Getting this right is hard. However, moving now means changing the way your reps interact with customers before your competitors do.

The Challenger Selling Model is a commercial transformation. Getting it right requires significant changes to the way sales and marketing interact, to the kind of tools you arm your reps with, the sort of reps you recruit, the kind of training you deliver to them, and the way managers interact with them.

A good way to tailor messages is to start at the broadest level—the customer’s industry—and to work your way down: to the person’s company, the person’s role, and, finally, to that individual person.

While teaching is above all others the defining attribute of being a Challenger, the ability to tailor the teaching message to different types of customers is what makes the teaching pitch resonate and stick with the customer.

You need a small number of powerful insights that naturally lead to an even smaller number of unique solutions, all applicable across the broadest possible set of customers.

Whatever you teach your customers has to actually teach them something. It has to challenge their assumptions and speak directly to their world in ways they haven’t thought of or fully appreciated before.
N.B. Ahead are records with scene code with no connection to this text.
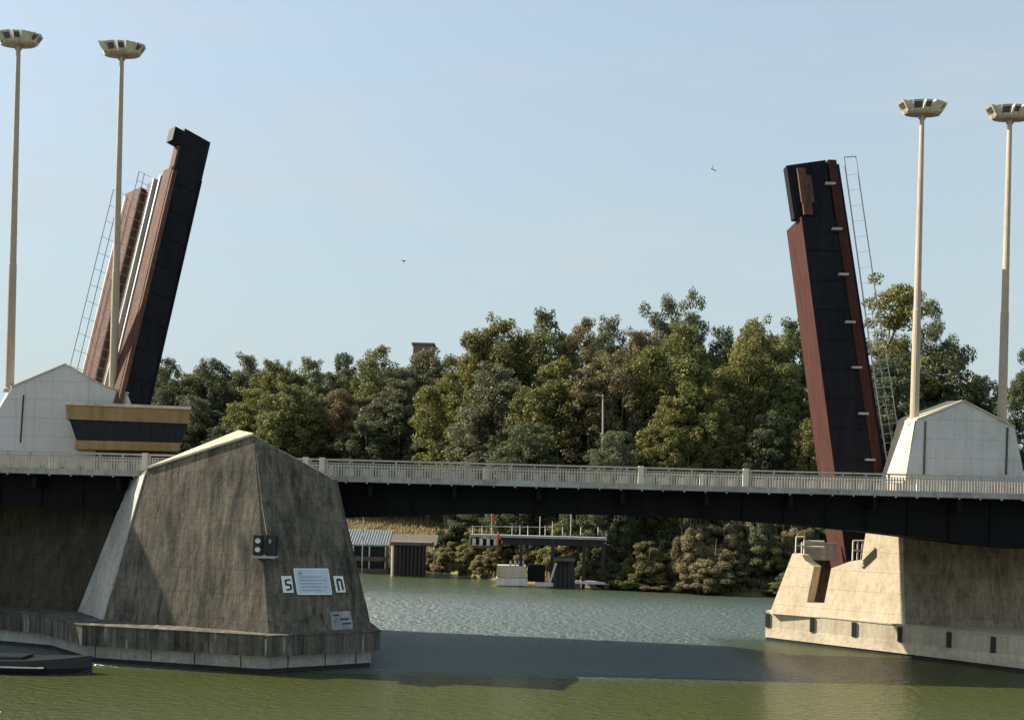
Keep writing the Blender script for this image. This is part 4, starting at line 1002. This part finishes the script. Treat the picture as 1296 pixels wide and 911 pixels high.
# red-brown rooftop beyond the wood
Yh = 215; o = thing('distant_building', PX(535,640,Yh,6), 'reddish brown rooftop block showing above the trees', 'building')
mb = pbox(523, 548, 436, 640, Yh, 6); part('wall', mb, M['brick'], o); mb = pbox(521, 550, 433.5, 435.9, Yh-0.3, 6.6); part('roof', mb, M['brick'], o)
# lamp post among the trees
Yp = 139; o = thing('street_lamp', P(763,560,Yp), 'thin white lamp post standing against the brown trees', 'lamp post')
mb = MB(); mb.tube([P(763,600,Yp), P(763,499,Yp)], [0.17,0.10], 8); part('pole', mb, M['steel'], o)
mb = MB(); a_ = P(757,500,Yp); mb.tube([P(763,501,Yp), a_], 0.08, 6); mb.box(a_.x-0.35, a_.x+0.25, Yp-0.15, Yp+0.15, a_.z-0.1, a_.z+0.12); part('lamp_head', mb, M['steel'], o)

# ------------------------------------------------------------------ birds
def bird(c, hd, span, flap, mat, label, roll=0.0):
    o = thing('bird', (0,0,0), label, 'bird', 'birds in the sky'); s_ = span
    mb = MB(); mb.tube([(0.30*s_,0,0.02*s_),(0.24*s_,0,0.03*s_),(0.14*s_,0,0.012*s_),(0,0,0),(-0.16*s_,0,-0.005*s_),(-0.30*s_,0,0)], [0.004*s_,0.032*s_,0.05*s_,0.062*s_,0.04*s_,0.012*s_], 8)
    mb.prism([(-0.24*s_,-0.02*s_,0),(-0.40*s_,-0.07*s_,0),(-0.40*s_,0.07*s_,0),(-0.24*s_,0.02*s_,0)], (0,0,0.012*s_)); part('body', mb, mat, o, smooth=True)
    for sg_ in (-1, 1):
        mb = MB(); q = [(0.10*s_,0.04*s_*sg_,0.02*s_),(0.12*s_,0.24*s_*sg_,0.02*s_+flap*0.16*s_),(0.02*s_,0.5*s_*sg_,0.02*s_+flap*0.20*s_),(-0.05*s_,0.26*s_*sg_,0.02*s_+flap*0.16*s_),(-0.08*s_,0.04*s_*sg_,0.02*s_)]
        mb.prism(q, (0,0,0.014*s_)); part('wing', mb, mat, o)
    o.location = c; o.rotation_euler = (roll, 0, hd); return o
bird(P(511,330,75), R(15), 0.62, -0.5, M['bird'], 'small dark bird flying low over the centre left sky')
bird(P(901,214,75), R(70), 0.85, 1.2, M['gull'], 'grey bird banking with raised wings right of centre sky', R(62))
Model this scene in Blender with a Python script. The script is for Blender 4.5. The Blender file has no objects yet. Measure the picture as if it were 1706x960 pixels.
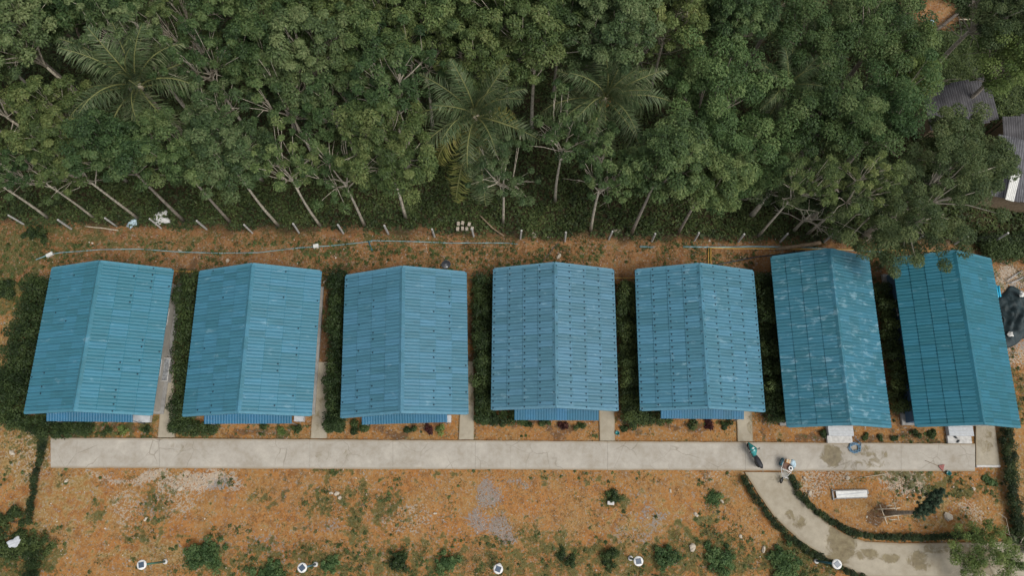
import bpy, math, random
import numpy as np
from mathutils import Vector, Matrix

random.seed(7); RNG = np.random.default_rng(11)
S = bpy.context.scene
COL = S.collection
PI = math.pi

# ------------------------------------------------------------------ camera
CAM_H = 55.0; FPX = 1277.0; TILT = math.radians(16.5)
cd = bpy.data.cameras.new('camera'); cam = bpy.data.objects.new('camera', cd); COL.objects.link(cam)
cam.location = (0, 0, CAM_H); cam.rotation_euler = (TILT, 0, 0)
cd.sensor_width = 36.0; cd.lens = 36.0 * FPX / 1706.0; cd.clip_end = 2000; cd.clip_start = 0.5
S.camera = cam

# ------------------------------------------------------------------ world and sun (bright overcast)
SUN_EL, SUN_AZ = math.radians(60), math.radians(125)       # azimuth clockwise from north (+Y)
w = bpy.data.worlds.new('World'); S.world = w; w.use_nodes = True
nt = w.node_tree; nt.nodes.clear()
sky = nt.nodes.new('ShaderNodeTexSky'); sky.sky_type = 'NISHITA'; sky.sun_disc = False
sky.sun_elevation = SUN_EL; sky.sun_rotation = SUN_AZ; sky.air_density = 1.0; sky.dust_density = 3.0
hs = nt.nodes.new('ShaderNodeHueSaturation'); hs.inputs['Saturation'].default_value = 0.22
bg = nt.nodes.new('ShaderNodeBackground'); bg.inputs['Strength'].default_value = 0.115
wo = nt.nodes.new('ShaderNodeOutputWorld')
nt.links.new(sky.outputs[0], hs.inputs['Color']); nt.links.new(hs.outputs[0], bg.inputs['Color']); nt.links.new(bg.outputs[0], wo.inputs[0])
sd = bpy.data.lights.new('sun', 'SUN'); sd.energy = 1.5; sd.angle = math.radians(25); sd.color = (1.0, 0.95, 0.87)
sun = bpy.data.objects.new('sun', sd); COL.objects.link(sun)
sdir = Vector((math.sin(SUN_AZ) * math.cos(SUN_EL), math.cos(SUN_AZ) * math.cos(SUN_EL), math.sin(SUN_EL)))
sun.rotation_euler = sdir.to_track_quat('Z', 'Y').to_euler()
S.view_settings.view_transform = 'Standard'; S.view_settings.look = 'None'
S.view_settings.exposure = 0.52; S.view_settings.gamma = 1.0

# ------------------------------------------------------------------ helpers
def P(px, py, h=0.0):
    """photograph pixel -> world point at height h"""
    c, s = math.cos(TILT), math.sin(TILT)
    dx = (px - 853) / FPX; dy = -(py - 480) / FPX
    y = dy * c + s; z = dy * s - c
    k = (h - CAM_H) / z
    return Vector((dx * k, y * k, h))

def tag(o, label=None, cat=None, group=None, kind=None):
    if label: o['label'] = label
    if cat: o['category'] = cat
    if group: o['group'] = group
    if kind: o['kind'] = kind
    return o

def empty(name, loc, rz=0.0, label=None, cat=None, group=None):
    o = bpy.data.objects.new(name, None); COL.objects.link(o); o.empty_display_size = 0.3
    o.location = loc; o.rotation_euler = (0, 0, rz)
    return tag(o, label, cat, group)

def inst(name, me, parent=None, loc=(0, 0, 0), rot=(0, 0, 0), sc=(1, 1, 1)):
    o = bpy.data.objects.new(name, me); COL.objects.link(o)
    if parent: o.parent = parent
    o.location = loc; o.rotation_euler = rot; o.scale = sc
    return o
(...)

Lead to your unique strengths. The sweet spot of customer loyalty is outperforming your competitors on those things you’ve taught your customers are important.

Challengers ultimately must teach customers something new and valuable about their business, which is what they want, in a way that reliably leads to commercial wins for us, which of course is what we want.

Customers’ Loyalty isn’t won in product development centers, in advertisements, or on toll-free help lines: loyalty is won out in the field, in the trenches, during the sales call. It’s the result of the conversations our reps are having with customers every single day.